Book Description

Doctoral Thesis / Dissertation from the year 2008 in the subject Geography / Earth Science - Physical Geography, Geomorphology, Environmental Studies, grade: 1,0, University of Hamburg (Institut für Meereskunde), language: English, abstract: The sea ice export out of the Arctic Ocean through Fram Strait into the Greenland Sea is the single largest source of freshwater in the Nordic Seas and therefore of spezial importance for the hydrological cycle of the North Atlantic. On its way south, the exported sea ice melts and thereby modifies the stratification of the ocean surface mixed layer, which in turn influences oceanic deep convection and water mass transformation processes in the Nordic Seas and thus impact global ocean thermohaline circulation. The lack of spatial sea ice thickness information has been one of the weaknesses for previous existing methods to determine the sea ice export. In this study a new method to obtain the sea ice volume flux exclusively from satellite measurements is presented.
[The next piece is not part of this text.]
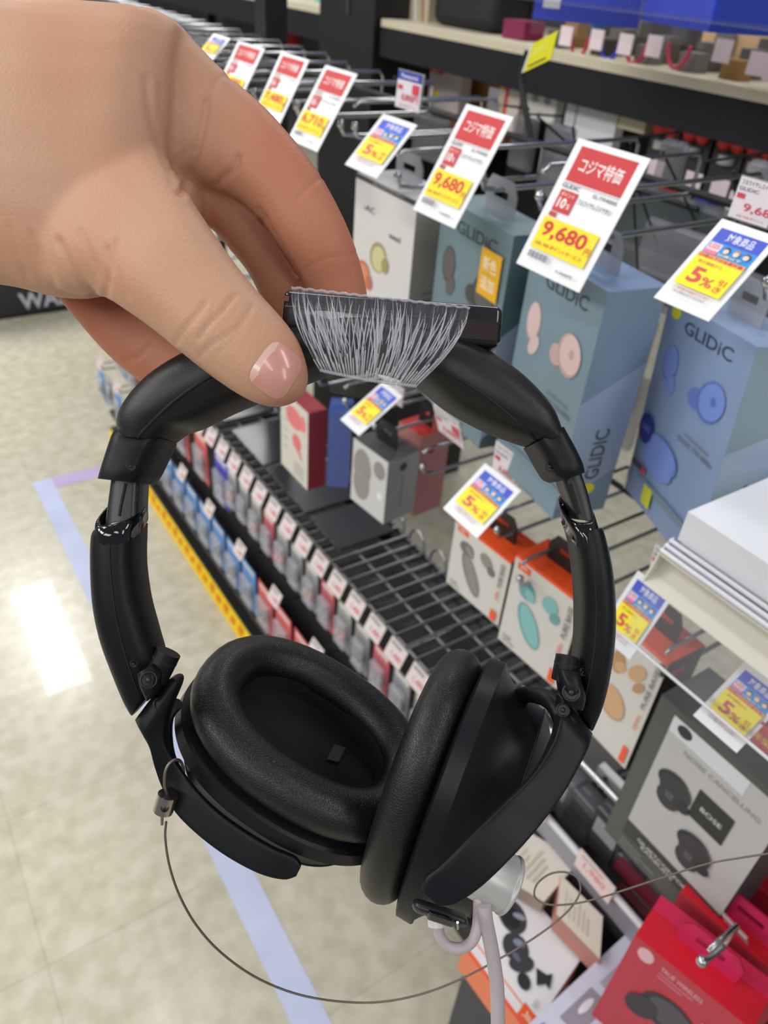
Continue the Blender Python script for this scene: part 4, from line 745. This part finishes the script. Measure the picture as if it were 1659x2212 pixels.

Previous estimates of the sea ice volume flux relayed on ice draft measurements of a single Upward Looking Sonar (ULS) in the Greenland Sea. The GLAS laser altimeter onboard the ICESat satellite launched in 2003 offers for the first time the opportunity to obtain the spatial sea ice thickness distribution up to 86°N latitude. In this study a method to determine the sea ice freeboard from ICESat altimeter data is developed and applied to nine ICESat measurement periods between 2003 and 2007. Assuming hydrostatic balance and by utilization of further satellite, in situ and climatological data these sea ice freeboard measurements are converted to sea ice thickness maps of the Fram Strait region. The satellite-based ice thickness estimates are combined with sea ice area and sea ice drift, as retrieved from AMSR-E microwave radiometer measurements at 89GHz, to obtain the sea ice volume flux. The errors of the input quantities and the final sea ice volume flux are assessed.